(1/10) - This event is now online.
(1/26) - New start time 7:00 pm.
Mwedzi means moon, menstrual cycle, and month in Chivanhu. Mwedzi tells the story of a rite of passage into Womanhood. The twelve-year journey began in 2008, when the artist left Zimbabwe for the United States. As a Zimbabwean woman living in the United States, staying grounded in ancestral wisdom has been vital for survival. Mwedzi shares this wisdom and honors the healing power of ancestors, the Divine Feminine, and self-love. From the artist, “A year ago, my great great grandmother, Charwe, began visiting me in my dreams.
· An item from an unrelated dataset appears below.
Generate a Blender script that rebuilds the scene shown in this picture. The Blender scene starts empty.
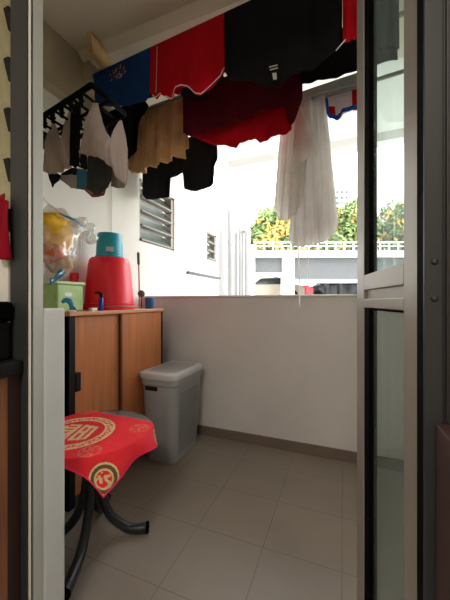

She had heard my prayers. My prayers at that time were filled with sorrow. I wept every night, pleading to be reconciled with my homeland, my family, and the ancestral knowledge stolen from us over seven hundred relentless years of capitalism, white supremacy, Christian missionary proselytism, and neo-colonialism. In my dream, Charwe said Musikavanhu – the Creator – had called me to heal the very tears I was weeping; and that I would heal this wound in myself, and in others. She had come to teach me the ways of N’anga – the sacred healers. ‘Everything will be made whole,’ Charwe said. ‘But in order to become a keeper of this ancestral wisdom, you must first be initiated into Womanhood’.”
Post performance screening Q&A to follow with Tanyaradzwa Tawengwa, and special artist appearances with Etienne Charles and Gerson Lazo-Quiroga.